■ MATERIAL PROVIDED ■
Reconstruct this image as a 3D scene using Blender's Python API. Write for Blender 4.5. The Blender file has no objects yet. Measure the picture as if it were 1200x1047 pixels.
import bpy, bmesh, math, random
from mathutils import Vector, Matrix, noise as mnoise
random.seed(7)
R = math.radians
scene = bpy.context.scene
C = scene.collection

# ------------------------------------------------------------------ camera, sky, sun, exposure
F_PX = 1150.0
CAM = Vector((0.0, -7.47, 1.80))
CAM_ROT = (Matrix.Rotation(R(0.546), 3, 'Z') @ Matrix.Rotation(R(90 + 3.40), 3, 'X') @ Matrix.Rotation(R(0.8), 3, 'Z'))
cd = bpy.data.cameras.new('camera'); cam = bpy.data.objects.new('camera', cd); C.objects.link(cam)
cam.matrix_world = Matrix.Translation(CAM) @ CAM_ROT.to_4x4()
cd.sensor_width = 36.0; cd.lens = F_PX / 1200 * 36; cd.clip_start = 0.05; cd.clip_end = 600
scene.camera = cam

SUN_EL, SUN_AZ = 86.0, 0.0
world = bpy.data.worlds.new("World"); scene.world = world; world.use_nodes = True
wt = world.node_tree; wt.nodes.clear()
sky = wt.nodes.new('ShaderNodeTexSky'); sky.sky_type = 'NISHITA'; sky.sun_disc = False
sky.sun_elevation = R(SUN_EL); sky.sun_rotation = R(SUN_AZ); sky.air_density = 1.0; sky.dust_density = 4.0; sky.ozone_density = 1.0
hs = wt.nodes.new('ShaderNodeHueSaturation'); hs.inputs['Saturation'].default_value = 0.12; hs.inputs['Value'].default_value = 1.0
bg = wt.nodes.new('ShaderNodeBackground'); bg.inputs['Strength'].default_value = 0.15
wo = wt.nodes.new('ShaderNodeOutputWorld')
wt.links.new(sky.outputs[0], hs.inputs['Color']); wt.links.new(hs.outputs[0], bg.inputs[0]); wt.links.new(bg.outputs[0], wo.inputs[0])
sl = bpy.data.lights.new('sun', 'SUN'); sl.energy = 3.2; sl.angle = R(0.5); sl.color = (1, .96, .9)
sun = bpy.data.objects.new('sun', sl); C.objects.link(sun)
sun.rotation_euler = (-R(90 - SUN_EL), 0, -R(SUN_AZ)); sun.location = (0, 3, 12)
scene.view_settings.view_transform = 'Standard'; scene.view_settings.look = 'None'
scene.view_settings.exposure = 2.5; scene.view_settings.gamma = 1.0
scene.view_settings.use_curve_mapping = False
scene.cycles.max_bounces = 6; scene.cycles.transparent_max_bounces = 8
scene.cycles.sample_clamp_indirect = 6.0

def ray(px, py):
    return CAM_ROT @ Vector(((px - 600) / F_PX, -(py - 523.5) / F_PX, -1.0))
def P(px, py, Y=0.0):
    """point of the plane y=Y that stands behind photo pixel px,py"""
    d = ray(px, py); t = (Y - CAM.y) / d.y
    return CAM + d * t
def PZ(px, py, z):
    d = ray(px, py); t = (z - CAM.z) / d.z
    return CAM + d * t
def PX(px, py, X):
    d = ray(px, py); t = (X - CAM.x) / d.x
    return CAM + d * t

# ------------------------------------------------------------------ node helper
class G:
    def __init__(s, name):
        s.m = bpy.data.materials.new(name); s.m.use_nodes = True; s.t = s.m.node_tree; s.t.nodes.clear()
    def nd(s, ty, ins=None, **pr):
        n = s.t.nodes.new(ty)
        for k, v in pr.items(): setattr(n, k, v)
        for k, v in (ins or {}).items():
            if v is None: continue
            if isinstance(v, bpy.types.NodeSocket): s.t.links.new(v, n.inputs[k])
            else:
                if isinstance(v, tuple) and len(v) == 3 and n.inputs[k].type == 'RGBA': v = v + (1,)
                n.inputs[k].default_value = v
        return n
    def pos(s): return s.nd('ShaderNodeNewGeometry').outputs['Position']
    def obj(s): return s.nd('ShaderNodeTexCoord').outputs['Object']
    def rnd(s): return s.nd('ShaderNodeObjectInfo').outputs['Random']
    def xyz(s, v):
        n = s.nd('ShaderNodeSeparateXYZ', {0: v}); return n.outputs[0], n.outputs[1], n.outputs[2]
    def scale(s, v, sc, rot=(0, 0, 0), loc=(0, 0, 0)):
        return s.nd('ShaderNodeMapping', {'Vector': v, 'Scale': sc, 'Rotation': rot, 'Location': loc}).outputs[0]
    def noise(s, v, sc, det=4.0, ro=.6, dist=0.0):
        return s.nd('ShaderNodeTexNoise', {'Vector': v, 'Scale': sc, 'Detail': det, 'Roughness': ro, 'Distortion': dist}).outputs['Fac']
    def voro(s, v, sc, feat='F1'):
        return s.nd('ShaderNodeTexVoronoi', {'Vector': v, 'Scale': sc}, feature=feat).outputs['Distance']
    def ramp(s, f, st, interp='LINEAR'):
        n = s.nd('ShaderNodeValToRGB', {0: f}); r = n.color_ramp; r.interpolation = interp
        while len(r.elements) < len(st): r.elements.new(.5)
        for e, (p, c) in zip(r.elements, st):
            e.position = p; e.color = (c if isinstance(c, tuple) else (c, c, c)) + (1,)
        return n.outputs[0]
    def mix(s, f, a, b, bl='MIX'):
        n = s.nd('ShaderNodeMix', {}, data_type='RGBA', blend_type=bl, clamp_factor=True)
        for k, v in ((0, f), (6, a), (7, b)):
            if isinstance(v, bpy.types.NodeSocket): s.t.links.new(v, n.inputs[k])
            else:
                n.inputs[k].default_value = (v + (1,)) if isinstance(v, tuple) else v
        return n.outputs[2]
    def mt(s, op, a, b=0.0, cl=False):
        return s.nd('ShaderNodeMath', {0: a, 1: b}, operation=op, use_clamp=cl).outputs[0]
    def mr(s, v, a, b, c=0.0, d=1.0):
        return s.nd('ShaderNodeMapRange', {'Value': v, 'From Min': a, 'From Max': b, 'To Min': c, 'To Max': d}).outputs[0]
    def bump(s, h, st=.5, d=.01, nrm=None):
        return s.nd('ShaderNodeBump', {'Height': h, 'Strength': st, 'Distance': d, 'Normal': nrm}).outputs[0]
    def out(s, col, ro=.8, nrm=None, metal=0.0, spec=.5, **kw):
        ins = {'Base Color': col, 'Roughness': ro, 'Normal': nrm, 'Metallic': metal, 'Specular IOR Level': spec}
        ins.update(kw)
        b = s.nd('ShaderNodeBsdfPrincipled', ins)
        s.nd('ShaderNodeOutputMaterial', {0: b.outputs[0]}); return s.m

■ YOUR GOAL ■
Copy out all lines where the word "objects" appears.

■ ANSWER TO THIS TASK ■
Reconstruct this image as a 3D scene using Blender's Python API. Write for Blender 4.5. The Blender file has no objects yet. Measure the picture as if it were 1200x1047 pixels.
cd = bpy.data.cameras.new('camera'); cam = bpy.data.objects.new('camera', cd); C.objects.link(cam)
sun = bpy.data.objects.new('sun', sl); C.objects.link(sun)